HISTORICAL EVOLUTION OF SOVEREIGNTY
- The concept of sovereignty is relatively new but has almost universal usage in contemporary discourse.
- In earlier civilizations, sovereignty held little significance. For example, tribal communities in Africa were organized around lineage and kinship ties.
- China had a multi-state system with a fluid relationship between the monarch and feudal lords.
- Medieval Europe was not divided into sovereign states; both rulers and the ruled were governed by universal lawsderived from the authority of God.
- Society in medieval Europe was a patchwork of overlapping political loyalties and allegiances across geographically interwoven jurisdictions.

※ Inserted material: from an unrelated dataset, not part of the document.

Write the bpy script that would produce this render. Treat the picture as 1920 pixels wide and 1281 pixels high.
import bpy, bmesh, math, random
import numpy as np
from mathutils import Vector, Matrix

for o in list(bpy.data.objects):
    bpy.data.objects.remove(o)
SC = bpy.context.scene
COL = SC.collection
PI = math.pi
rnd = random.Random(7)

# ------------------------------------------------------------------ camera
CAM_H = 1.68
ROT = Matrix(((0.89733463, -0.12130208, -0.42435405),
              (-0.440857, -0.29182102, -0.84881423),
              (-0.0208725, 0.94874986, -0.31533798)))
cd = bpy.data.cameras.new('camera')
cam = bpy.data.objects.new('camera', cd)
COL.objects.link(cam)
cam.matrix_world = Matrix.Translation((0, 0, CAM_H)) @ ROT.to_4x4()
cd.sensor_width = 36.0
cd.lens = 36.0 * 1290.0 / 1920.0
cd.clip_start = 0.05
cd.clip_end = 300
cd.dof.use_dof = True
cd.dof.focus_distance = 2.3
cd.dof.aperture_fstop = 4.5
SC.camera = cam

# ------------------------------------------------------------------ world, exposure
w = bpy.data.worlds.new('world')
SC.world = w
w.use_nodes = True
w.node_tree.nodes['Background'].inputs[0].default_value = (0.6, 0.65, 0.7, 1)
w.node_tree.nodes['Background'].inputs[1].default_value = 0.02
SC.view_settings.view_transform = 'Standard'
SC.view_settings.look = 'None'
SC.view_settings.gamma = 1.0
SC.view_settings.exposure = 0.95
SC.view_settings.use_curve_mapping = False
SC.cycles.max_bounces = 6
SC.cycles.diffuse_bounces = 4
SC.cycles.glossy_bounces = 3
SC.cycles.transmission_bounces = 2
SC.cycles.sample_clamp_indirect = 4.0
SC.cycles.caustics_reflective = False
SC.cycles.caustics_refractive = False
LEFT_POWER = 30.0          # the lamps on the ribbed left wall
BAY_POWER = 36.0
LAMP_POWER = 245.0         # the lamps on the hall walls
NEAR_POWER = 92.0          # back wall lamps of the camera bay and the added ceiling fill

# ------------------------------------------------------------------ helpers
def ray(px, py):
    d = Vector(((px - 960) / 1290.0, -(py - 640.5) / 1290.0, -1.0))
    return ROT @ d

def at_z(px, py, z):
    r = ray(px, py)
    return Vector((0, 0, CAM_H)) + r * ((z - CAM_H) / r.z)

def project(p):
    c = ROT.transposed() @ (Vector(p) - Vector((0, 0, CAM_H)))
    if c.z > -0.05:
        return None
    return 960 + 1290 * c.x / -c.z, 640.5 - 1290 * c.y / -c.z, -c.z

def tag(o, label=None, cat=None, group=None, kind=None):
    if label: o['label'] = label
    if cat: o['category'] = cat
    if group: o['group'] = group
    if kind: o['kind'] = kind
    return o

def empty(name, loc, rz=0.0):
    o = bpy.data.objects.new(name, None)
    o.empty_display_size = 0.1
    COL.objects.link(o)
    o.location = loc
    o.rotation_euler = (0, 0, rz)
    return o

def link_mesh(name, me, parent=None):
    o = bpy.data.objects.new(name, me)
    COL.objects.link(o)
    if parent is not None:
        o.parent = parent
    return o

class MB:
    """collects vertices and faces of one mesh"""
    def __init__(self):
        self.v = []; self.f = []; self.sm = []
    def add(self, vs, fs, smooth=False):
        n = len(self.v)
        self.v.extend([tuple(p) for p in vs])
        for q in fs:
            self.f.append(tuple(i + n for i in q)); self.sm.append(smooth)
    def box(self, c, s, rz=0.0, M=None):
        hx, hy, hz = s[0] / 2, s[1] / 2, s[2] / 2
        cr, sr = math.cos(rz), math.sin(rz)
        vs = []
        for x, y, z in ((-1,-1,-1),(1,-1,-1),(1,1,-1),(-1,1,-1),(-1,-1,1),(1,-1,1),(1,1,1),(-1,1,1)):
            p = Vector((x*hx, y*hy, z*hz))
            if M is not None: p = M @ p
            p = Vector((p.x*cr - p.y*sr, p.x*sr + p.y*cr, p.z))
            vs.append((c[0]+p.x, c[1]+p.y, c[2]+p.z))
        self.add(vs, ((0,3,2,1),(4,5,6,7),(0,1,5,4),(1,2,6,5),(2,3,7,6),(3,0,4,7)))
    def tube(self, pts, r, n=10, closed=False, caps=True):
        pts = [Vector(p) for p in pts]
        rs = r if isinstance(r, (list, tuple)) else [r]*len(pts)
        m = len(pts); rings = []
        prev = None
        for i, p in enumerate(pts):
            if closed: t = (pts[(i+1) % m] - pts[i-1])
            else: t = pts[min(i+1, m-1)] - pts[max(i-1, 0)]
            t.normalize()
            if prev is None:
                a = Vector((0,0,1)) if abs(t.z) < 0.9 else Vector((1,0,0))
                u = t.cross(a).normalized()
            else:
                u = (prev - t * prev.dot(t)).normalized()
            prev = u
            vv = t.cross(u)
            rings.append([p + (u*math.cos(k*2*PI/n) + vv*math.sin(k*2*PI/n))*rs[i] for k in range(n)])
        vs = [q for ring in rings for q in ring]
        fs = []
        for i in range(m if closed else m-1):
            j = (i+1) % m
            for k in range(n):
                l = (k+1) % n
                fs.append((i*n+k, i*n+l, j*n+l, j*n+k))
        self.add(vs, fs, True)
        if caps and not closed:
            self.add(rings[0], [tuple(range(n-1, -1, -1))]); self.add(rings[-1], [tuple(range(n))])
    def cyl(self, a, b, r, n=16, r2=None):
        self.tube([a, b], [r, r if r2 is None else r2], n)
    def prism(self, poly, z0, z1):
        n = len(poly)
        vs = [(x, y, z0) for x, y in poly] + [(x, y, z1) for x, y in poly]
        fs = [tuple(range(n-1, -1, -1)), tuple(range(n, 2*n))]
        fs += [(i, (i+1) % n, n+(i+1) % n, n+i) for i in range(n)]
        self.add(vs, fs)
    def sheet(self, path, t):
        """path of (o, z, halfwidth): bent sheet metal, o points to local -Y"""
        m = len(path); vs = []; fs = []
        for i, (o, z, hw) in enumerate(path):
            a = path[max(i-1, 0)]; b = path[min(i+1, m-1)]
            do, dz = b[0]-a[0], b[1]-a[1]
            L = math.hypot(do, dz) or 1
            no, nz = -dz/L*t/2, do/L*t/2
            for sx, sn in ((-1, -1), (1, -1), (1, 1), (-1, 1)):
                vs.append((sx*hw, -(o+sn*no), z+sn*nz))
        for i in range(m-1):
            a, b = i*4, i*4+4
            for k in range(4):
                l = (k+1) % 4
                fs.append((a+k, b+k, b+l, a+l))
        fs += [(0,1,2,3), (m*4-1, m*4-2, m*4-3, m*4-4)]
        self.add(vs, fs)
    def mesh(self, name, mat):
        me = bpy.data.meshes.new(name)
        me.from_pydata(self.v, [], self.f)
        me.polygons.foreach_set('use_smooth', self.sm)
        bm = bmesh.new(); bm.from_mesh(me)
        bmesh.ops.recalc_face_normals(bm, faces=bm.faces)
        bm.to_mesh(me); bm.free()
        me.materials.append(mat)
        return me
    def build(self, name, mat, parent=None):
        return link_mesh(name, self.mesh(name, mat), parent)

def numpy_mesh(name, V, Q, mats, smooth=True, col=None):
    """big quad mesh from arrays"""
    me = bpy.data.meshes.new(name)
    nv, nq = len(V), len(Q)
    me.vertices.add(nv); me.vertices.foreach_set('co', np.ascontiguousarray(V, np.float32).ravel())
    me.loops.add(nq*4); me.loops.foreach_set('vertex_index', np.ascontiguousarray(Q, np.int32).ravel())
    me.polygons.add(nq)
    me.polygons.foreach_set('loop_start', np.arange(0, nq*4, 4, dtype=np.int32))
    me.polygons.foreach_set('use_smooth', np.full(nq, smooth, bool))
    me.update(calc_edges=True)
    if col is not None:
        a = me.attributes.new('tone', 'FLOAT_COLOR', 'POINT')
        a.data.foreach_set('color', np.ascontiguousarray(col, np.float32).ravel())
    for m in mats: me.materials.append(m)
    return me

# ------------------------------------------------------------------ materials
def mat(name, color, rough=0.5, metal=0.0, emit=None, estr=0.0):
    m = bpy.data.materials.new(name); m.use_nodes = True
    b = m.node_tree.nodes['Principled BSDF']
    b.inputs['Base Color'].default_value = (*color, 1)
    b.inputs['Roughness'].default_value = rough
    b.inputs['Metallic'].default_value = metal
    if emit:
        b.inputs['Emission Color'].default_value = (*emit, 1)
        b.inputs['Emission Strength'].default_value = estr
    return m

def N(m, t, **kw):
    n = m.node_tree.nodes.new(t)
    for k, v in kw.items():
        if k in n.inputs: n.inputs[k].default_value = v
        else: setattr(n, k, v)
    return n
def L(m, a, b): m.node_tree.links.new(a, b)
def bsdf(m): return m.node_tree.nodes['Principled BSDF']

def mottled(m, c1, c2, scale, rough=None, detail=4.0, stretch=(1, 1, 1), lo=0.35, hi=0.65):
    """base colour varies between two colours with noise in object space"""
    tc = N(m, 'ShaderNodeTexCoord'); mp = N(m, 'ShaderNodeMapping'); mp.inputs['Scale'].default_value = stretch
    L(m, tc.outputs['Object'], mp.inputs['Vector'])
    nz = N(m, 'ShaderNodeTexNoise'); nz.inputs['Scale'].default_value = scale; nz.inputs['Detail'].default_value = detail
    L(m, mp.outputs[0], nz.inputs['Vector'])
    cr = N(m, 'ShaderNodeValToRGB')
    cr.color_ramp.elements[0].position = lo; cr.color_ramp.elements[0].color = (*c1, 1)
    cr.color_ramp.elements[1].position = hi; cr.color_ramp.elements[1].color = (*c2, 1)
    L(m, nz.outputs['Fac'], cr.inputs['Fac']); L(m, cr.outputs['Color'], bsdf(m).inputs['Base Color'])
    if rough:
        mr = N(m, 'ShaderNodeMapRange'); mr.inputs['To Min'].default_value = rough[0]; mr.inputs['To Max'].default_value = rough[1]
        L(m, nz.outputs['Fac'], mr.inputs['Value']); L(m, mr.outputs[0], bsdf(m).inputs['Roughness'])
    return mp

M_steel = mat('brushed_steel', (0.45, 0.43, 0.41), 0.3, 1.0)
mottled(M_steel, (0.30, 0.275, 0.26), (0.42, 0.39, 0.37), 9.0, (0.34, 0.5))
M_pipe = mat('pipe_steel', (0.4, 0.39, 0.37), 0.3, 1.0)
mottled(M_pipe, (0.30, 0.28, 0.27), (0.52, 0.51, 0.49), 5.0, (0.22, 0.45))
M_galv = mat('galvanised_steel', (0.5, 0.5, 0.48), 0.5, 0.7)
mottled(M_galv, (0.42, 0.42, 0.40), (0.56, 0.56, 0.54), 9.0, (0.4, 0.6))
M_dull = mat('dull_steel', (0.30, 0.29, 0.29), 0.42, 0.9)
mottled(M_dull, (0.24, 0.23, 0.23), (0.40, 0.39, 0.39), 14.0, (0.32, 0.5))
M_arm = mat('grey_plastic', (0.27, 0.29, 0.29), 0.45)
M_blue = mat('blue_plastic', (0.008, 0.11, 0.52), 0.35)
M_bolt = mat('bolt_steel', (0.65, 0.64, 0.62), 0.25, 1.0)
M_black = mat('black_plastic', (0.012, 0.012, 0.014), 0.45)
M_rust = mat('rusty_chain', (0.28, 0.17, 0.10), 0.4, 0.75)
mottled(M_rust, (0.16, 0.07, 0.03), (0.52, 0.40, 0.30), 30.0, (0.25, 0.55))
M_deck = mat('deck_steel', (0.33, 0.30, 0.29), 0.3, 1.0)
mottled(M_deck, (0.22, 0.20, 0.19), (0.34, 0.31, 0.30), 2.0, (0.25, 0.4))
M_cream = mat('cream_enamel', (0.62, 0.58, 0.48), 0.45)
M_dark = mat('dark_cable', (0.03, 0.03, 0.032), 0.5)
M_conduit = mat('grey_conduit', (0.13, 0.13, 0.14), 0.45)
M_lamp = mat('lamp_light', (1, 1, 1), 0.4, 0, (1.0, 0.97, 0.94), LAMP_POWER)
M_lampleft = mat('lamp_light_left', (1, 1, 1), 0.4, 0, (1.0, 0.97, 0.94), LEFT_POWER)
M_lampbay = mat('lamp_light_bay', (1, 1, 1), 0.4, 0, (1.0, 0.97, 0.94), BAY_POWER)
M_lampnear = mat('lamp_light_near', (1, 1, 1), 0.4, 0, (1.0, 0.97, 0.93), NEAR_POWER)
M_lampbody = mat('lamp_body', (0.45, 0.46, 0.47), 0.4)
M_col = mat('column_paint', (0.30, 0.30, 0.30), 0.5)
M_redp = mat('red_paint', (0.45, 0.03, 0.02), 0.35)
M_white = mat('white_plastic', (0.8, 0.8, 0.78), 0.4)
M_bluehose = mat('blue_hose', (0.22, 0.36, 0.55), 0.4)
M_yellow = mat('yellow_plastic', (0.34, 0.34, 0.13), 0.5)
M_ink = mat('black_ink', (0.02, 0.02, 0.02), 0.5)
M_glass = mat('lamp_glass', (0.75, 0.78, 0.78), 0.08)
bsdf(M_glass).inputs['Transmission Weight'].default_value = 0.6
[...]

- The Church provided an overarching, organizational, and moral framework transcending both legal and political boundaries in medieval Europe.
- In feudal Europe, there was no distinction between domestic and external spheres of organization, nor between the public and private spheres.
- By the end of the 15th century, Europe had about 500 independent political units, but this order was in decline.
- New social and economic conditions were emerging, characterized by increasing trade, the growing strength of the manufacturing class, and centralized monarchies.
- Monarchs, supported by civil servants and hired armies, began to levy royal taxes, and individuals no longer owed allegiance to the overlord or their village.
- The Renaissance led to the secularization of life and a decline in the authority of the Church.
- Reformation, counter-reformation, and the wars of religion facilitated the acceptance of a secular state.
- Papal sovereignty was undermined, paving the way for secular absolutism.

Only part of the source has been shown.